Extended lead times for electrical infrastructure are also contributing to delays in construction completions, with a noted challenge in acquiring essential equipment potentially causing delays of up to four years, CBRE mentions.

Amidst dwindling availability of land and power in primary markets, new locations are emerging as viable choices for establishing future data centers.

CBRE asserts that areas such as Northern Indiana, Idaho, Arkansas, and Kansas remain attractive to hyperscalers and developers, attributed to the availability of land and favorable power timelines.

The preference for modern data centers is intensifying as legacy facilities struggle to support the advanced workloads pivotal to contemporary business operations.
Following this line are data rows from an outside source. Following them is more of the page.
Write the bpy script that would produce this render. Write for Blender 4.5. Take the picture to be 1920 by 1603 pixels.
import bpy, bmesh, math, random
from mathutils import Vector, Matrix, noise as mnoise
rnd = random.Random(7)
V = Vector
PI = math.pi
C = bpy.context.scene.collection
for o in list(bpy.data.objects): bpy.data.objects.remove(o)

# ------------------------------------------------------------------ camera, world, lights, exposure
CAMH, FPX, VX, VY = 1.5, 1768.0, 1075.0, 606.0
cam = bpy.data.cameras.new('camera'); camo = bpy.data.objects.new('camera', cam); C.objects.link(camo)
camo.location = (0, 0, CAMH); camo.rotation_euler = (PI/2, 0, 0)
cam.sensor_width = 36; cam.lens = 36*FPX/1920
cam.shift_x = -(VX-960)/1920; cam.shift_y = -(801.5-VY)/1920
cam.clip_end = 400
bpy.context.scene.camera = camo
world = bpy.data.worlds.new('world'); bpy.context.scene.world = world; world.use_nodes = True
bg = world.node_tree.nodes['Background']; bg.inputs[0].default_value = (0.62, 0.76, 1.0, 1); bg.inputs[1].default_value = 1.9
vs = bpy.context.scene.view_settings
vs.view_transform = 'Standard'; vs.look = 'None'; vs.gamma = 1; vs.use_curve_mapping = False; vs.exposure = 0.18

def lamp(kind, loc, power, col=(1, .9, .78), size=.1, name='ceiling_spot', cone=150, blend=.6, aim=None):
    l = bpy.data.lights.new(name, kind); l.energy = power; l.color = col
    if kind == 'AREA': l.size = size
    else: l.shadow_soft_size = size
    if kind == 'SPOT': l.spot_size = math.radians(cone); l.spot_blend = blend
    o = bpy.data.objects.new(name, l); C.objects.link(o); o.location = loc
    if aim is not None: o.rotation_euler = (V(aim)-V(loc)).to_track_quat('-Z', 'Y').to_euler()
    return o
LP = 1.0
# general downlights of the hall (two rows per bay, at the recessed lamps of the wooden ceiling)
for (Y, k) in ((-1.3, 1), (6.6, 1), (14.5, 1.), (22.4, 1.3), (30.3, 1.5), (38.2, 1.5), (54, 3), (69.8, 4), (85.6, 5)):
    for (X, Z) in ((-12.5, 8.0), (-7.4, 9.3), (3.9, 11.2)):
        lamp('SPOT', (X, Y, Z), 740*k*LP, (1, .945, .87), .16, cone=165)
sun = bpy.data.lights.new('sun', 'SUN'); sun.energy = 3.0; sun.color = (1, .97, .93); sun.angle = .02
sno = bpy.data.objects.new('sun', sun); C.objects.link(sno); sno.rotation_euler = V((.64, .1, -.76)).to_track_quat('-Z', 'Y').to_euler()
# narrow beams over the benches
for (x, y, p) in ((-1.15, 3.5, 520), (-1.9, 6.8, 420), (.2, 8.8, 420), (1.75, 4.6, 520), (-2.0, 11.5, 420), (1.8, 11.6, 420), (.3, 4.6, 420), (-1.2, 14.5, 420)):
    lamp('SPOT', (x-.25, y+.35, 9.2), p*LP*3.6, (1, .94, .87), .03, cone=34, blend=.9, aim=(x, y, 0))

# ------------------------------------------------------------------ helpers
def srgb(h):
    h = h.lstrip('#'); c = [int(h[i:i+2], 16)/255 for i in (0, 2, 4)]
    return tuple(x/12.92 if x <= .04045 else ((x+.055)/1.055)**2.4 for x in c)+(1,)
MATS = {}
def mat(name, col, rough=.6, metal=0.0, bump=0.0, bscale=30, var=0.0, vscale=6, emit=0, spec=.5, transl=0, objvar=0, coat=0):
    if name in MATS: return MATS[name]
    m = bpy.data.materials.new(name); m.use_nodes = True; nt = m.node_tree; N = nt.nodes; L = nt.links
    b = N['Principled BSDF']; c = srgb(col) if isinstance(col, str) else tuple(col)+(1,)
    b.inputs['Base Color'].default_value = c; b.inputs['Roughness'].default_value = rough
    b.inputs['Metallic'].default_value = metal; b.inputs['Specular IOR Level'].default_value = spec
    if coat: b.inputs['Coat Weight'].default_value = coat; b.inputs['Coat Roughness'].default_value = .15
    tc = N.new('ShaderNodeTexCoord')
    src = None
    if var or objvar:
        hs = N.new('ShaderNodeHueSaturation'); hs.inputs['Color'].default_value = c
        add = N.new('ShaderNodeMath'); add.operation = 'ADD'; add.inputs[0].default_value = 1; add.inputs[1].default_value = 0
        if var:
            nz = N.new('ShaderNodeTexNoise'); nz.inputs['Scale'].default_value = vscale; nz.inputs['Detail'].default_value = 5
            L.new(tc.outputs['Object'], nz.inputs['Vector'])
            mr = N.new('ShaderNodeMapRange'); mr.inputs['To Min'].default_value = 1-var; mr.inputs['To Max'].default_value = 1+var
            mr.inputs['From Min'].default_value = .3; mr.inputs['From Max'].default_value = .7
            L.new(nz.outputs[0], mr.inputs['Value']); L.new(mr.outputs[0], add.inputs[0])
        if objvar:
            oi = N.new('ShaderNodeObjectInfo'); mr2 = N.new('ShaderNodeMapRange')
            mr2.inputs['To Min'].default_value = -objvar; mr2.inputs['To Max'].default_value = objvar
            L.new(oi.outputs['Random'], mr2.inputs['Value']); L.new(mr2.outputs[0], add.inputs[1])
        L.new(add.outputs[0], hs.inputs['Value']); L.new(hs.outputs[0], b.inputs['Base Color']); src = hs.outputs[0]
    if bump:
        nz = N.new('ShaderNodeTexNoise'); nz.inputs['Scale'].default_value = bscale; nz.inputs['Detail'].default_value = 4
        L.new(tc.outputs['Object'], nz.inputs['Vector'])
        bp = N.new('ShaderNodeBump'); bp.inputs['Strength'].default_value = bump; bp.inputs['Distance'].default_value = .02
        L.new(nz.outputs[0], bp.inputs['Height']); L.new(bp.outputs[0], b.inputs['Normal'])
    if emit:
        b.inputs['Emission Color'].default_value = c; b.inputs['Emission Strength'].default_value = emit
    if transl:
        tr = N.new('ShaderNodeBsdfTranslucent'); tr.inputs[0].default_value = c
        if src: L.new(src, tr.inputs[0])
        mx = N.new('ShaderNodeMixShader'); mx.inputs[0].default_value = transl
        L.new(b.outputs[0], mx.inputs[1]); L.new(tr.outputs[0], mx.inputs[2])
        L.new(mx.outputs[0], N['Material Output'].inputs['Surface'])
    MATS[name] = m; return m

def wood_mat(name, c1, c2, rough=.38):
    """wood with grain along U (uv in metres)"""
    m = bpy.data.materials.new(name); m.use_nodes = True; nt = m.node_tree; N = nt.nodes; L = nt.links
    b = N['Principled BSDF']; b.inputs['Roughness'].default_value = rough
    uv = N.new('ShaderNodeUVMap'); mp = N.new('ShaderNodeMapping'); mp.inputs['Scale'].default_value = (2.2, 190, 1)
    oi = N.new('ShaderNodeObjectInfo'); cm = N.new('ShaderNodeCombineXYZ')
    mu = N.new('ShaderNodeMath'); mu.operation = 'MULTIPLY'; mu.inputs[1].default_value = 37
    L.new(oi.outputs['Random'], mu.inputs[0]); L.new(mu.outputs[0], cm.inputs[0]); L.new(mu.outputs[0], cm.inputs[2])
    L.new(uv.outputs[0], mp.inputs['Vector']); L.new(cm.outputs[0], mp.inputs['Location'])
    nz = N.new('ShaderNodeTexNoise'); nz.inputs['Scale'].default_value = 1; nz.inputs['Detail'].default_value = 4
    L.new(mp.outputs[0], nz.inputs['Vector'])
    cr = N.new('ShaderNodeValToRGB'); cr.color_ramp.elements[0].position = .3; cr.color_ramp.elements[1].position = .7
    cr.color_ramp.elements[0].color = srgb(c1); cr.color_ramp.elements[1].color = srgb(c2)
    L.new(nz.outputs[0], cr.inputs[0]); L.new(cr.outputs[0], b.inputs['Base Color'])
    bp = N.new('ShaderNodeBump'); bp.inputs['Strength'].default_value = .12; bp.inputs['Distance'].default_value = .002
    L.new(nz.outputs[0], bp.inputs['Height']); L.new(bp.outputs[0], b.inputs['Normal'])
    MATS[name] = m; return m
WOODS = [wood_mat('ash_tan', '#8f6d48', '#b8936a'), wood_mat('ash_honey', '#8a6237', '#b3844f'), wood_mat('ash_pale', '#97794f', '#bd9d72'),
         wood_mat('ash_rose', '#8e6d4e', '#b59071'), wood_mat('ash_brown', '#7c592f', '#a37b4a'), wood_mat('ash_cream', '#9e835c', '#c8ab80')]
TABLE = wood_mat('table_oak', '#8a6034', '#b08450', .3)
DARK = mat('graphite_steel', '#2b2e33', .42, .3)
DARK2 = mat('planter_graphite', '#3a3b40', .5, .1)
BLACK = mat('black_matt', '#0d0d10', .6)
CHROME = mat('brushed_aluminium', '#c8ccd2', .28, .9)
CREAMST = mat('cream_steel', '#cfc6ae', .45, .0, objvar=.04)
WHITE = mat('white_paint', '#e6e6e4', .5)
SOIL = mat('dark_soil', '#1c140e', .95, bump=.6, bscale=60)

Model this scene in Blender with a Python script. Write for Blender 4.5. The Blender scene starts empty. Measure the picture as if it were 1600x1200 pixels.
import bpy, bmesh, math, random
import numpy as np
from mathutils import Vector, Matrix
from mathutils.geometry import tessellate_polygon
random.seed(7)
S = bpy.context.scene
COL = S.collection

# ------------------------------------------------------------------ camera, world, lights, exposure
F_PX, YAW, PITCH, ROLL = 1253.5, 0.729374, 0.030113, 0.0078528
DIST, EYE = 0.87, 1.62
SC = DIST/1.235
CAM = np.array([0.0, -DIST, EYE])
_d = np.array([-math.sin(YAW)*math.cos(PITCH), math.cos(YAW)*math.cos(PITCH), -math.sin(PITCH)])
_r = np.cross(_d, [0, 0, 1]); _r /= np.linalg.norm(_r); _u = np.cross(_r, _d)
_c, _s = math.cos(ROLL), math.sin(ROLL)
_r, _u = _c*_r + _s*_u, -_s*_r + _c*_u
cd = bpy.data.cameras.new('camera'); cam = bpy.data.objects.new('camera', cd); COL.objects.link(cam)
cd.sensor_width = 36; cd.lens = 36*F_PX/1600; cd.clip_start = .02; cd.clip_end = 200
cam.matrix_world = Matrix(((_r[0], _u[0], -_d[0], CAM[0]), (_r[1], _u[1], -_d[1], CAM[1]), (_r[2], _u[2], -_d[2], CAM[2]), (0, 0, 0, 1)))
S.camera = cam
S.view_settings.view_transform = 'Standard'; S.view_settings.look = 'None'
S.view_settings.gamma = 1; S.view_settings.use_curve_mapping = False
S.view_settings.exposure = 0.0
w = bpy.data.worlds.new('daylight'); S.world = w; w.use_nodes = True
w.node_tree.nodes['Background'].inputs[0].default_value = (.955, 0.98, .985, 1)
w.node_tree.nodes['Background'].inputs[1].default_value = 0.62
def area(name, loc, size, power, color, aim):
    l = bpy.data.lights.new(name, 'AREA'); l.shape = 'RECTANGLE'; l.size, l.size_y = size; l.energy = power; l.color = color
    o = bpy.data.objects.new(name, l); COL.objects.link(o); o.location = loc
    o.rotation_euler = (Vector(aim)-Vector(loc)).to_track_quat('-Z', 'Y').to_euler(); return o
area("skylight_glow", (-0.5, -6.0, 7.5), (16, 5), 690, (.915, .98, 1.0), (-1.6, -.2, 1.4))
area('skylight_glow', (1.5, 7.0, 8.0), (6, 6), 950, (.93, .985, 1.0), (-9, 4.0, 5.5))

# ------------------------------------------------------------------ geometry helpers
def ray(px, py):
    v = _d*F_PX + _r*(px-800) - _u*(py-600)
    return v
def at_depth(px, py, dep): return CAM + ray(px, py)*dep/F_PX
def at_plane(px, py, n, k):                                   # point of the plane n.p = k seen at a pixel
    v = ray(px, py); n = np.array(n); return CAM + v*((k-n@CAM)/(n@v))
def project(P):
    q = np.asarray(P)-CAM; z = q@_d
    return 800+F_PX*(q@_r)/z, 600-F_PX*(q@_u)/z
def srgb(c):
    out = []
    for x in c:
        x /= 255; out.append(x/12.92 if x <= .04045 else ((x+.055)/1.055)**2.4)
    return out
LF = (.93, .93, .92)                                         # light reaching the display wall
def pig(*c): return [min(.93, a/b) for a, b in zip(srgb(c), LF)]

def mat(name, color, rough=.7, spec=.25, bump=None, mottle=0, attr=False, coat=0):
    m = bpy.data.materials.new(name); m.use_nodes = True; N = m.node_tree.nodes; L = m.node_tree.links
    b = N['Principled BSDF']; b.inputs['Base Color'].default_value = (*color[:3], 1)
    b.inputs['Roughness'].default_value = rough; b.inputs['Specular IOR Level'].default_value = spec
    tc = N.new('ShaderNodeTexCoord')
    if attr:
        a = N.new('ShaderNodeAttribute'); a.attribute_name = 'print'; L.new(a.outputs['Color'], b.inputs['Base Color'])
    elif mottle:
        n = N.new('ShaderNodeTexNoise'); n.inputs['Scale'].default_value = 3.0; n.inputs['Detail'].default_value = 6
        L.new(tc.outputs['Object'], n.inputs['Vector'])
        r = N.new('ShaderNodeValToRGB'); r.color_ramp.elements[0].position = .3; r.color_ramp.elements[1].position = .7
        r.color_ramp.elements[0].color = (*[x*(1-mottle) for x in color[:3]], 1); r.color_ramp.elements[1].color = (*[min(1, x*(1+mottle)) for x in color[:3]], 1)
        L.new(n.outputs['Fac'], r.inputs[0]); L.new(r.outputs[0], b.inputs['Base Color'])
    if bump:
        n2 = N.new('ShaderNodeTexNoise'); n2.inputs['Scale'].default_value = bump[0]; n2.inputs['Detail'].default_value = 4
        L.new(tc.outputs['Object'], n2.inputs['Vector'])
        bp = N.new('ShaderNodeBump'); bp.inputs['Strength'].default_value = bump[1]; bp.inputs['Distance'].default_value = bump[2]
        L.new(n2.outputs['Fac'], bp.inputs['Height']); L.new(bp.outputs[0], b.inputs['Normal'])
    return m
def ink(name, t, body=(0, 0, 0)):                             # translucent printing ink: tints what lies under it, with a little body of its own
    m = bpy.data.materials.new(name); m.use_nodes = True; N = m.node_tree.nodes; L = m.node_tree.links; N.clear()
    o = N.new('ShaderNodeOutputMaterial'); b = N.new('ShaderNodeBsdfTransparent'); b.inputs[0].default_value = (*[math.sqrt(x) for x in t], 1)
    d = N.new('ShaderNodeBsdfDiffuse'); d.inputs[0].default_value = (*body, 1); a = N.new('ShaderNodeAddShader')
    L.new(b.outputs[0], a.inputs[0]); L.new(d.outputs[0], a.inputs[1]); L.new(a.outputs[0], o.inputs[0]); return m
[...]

CBRE highlights that newer data centers, designed to manage AI and high-power computing tasks, are diminishing the allure of older data centers.

CBRE notes a growing price gap between emerging data centers and their older counterparts due to the rising demand for high-power computing capabilities, which many existing centers cannot accommodate, thus reducing their market appeal.

According to CBRE, the necessity for data centers that can support HPC, AI, and other intensive computing needs is evident, yet options for such facilities are limited.

“Determining value for sites that are suitable for data center development has never been more challenging due to the physical, legal, and timing aspects of various powered land opportunities. This involves an evaluation of the grid infrastructure to determine how much power will reach the site and by when. The dearth of suitable sites has led to bidding wars for the few that meet certain power and fiber requirements,” according to the CBRE report.